EXERCISE AIM: Reproduce all of the data below without alteration; exclude every picture.

--- start ---

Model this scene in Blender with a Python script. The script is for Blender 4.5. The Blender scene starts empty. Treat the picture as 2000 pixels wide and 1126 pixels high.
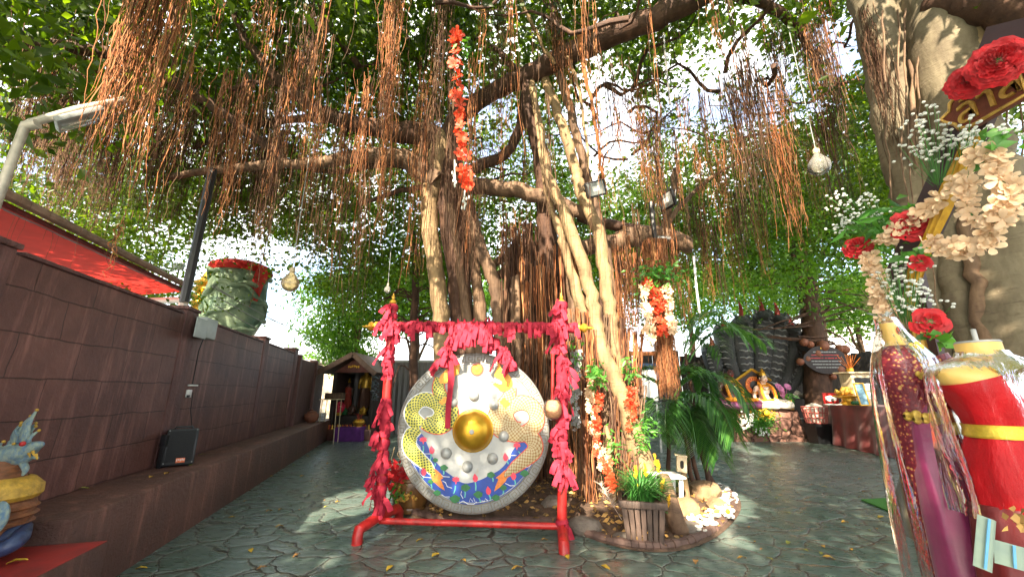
import bpy, bmesh, math, random
import numpy as np
from mathutils import Vector, Matrix, Euler
random.seed(7); RNG = np.random.default_rng(7)
R = math.radians
SC = bpy.context.scene
COL = SC.collection
# ---------------------------------------------------------------- camera
FPX = 770.0; TH = math.atan(202 / FPX); CH = 1.45
cam_d = bpy.data.cameras.new('camera'); cam = bpy.data.objects.new('camera', cam_d); COL.objects.link(cam)
cam_d.sensor_width = 36; cam_d.lens = 36 * FPX / 2000; cam_d.clip_start = 0.05; cam_d.clip_end = 600
cam.location = (0, 0, CH); cam.rotation_euler = (R(90) + TH, 0, 0)
SC.camera = cam
# ---------------------------------------------------------------- sky, sun, exposure
SUN_FROM = Vector((-0.27, -0.85, 0.66)).normalized()      # towards the sun
SUN_EL = math.asin(SUN_FROM.z); SUN_AZ = math.atan2(SUN_FROM.x, SUN_FROM.y)
w = bpy.data.worlds.new('World'); SC.world = w; w.use_nodes = True
nt = w.node_tree; bg = nt.nodes['Background']
sky = nt.nodes.new('ShaderNodeTexSky'); sky.sky_type = 'NISHITA'; sky.sun_disc = False
sky.sun_elevation = SUN_EL; sky.sun_rotation = SUN_AZ; sky.air_density = 1.0; sky.dust_density = 2.0; sky.ozone_density = 1.5
# thin bright cloud over most of the sky, blue gaps between
tcw = nt.nodes.new('ShaderNodeTexCoord'); mpw = nt.nodes.new('ShaderNodeMapping'); mpw.inputs['Scale'].default_value = (1.0, 1.0, 2.2); nt.links.new(tcw.outputs['Generated'], mpw.inputs[0])
nzw = nt.nodes.new('ShaderNodeTexNoise'); nzw.inputs['Scale'].default_value = 2.6; nzw.inputs['Detail'].default_value = 7.0; nzw.inputs['Roughness'].default_value = 0.6; nt.links.new(mpw.outputs[0], nzw.inputs[0])
rmw = nt.nodes.new('ShaderNodeValToRGB'); rmw.color_ramp.elements[0].position = 0.42; rmw.color_ramp.elements[0].color = (.15, .15, .15, 1); rmw.color_ramp.elements[1].position = 0.66; nt.links.new(nzw.outputs[0], rmw.inputs[0])
mxw = nt.nodes.new('ShaderNodeMix'); mxw.data_type = 'RGBA'; nt.links.new(rmw.outputs[0], mxw.inputs[0]); nt.links.new(sky.outputs[0], mxw.inputs[6]); mxw.inputs[7].default_value = (6.6, 6.4, 6.0, 1)
nt.links.new(mxw.outputs[2], bg.inputs[0]); bg.inputs[1].default_value = 0.15
sd = bpy.data.lights.new('sun', 'SUN'); so = bpy.data.objects.new('sun', sd); COL.objects.link(so)
sd.energy = 5.0; sd.angle = R(0.5); sd.color = (1.0, 0.86, 0.66)
so.rotation_euler = (-SUN_FROM).to_track_quat('-Z', 'Y').to_euler()
SC.view_settings.view_transform = 'Standard'; SC.view_settings.look = 'None'
SC.view_settings.exposure = 2.1; SC.view_settings.gamma = 1.0
SC.cycles.max_bounces = 6; SC.cycles.diffuse_bounces = 4; SC.cycles.glossy_bounces = 3
SC.cycles.transparent_max_bounces = 12; SC.cycles.transmission_bounces = 4
SC.cycles.use_denoising = True
SC.cycles.sample_clamp_indirect = 6.0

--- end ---

EXPECTED ANSWER:
Model this scene in Blender with a Python script. The script is for Blender 4.5. The Blender scene starts empty. Treat the picture as 2000 pixels wide and 1126 pixels high.
import bpy, bmesh, math, random
import numpy as np
from mathutils import Vector, Matrix, Euler
random.seed(7); RNG = np.random.default_rng(7)
R = math.radians
SC = bpy.context.scene
COL = SC.collection
# ---------------------------------------------------------------- camera
FPX = 770.0; TH = math.atan(202 / FPX); CH = 1.45
cam_d = bpy.data.cameras.new('camera'); cam = bpy.data.objects.new('camera', cam_d); COL.objects.link(cam)
cam_d.sensor_width = 36; cam_d.lens = 36 * FPX / 2000; cam_d.clip_start = 0.05; cam_d.clip_end = 600
cam.location = (0, 0, CH); cam.rotation_euler = (R(90) + TH, 0, 0)
SC.camera = cam
# ---------------------------------------------------------------- sky, sun, exposure
SUN_FROM = Vector((-0.27, -0.85, 0.66)).normalized()      # towards the sun
SUN_EL = math.asin(SUN_FROM.z); SUN_AZ = math.atan2(SUN_FROM.x, SUN_FROM.y)
w = bpy.data.worlds.new('World'); SC.world = w; w.use_nodes = True
nt = w.node_tree; bg = nt.nodes['Background']
sky = nt.nodes.new('ShaderNodeTexSky'); sky.sky_type = 'NISHITA'; sky.sun_disc = False
sky.sun_elevation = SUN_EL; sky.sun_rotation = SUN_AZ; sky.air_density = 1.0; sky.dust_density = 2.0; sky.ozone_density = 1.5
# thin bright cloud over most of the sky, blue gaps between
tcw = nt.nodes.new('ShaderNodeTexCoord'); mpw = nt.nodes.new('ShaderNodeMapping'); mpw.inputs['Scale'].default_value = (1.0, 1.0, 2.2); nt.links.new(tcw.outputs['Generated'], mpw.inputs[0])
nzw = nt.nodes.new('ShaderNodeTexNoise'); nzw.inputs['Scale'].default_value = 2.6; nzw.inputs['Detail'].default_value = 7.0; nzw.inputs['Roughness'].default_value = 0.6; nt.links.new(mpw.outputs[0], nzw.inputs[0])
rmw = nt.nodes.new('ShaderNodeValToRGB'); rmw.color_ramp.elements[0].position = 0.42; rmw.color_ramp.elements[0].color = (.15, .15, .15, 1); rmw.color_ramp.elements[1].position = 0.66; nt.links.new(nzw.outputs[0], rmw.inputs[0])
mxw = nt.nodes.new('ShaderNodeMix'); mxw.data_type = 'RGBA'; nt.links.new(rmw.outputs[0], mxw.inputs[0]); nt.links.new(sky.outputs[0], mxw.inputs[6]); mxw.inputs[7].default_value = (6.6, 6.4, 6.0, 1)
nt.links.new(mxw.outputs[2], bg.inputs[0]); bg.inputs[1].default_value = 0.15
sd = bpy.data.lights.new('sun', 'SUN'); so = bpy.data.objects.new('sun', sd); COL.objects.link(so)
sd.energy = 5.0; sd.angle = R(0.5); sd.color = (1.0, 0.86, 0.66)
so.rotation_euler = (-SUN_FROM).to_track_quat('-Z', 'Y').to_euler()
SC.view_settings.view_transform = 'Standard'; SC.view_settings.look = 'None'
SC.view_settings.exposure = 2.1; SC.view_settings.gamma = 1.0
SC.cycles.max_bounces = 6; SC.cycles.diffuse_bounces = 4; SC.cycles.glossy_bounces = 3
SC.cycles.transparent_max_bounces = 12; SC.cycles.transmission_bounces = 4
SC.cycles.use_denoising = True
SC.cycles.sample_clamp_indirect = 6.0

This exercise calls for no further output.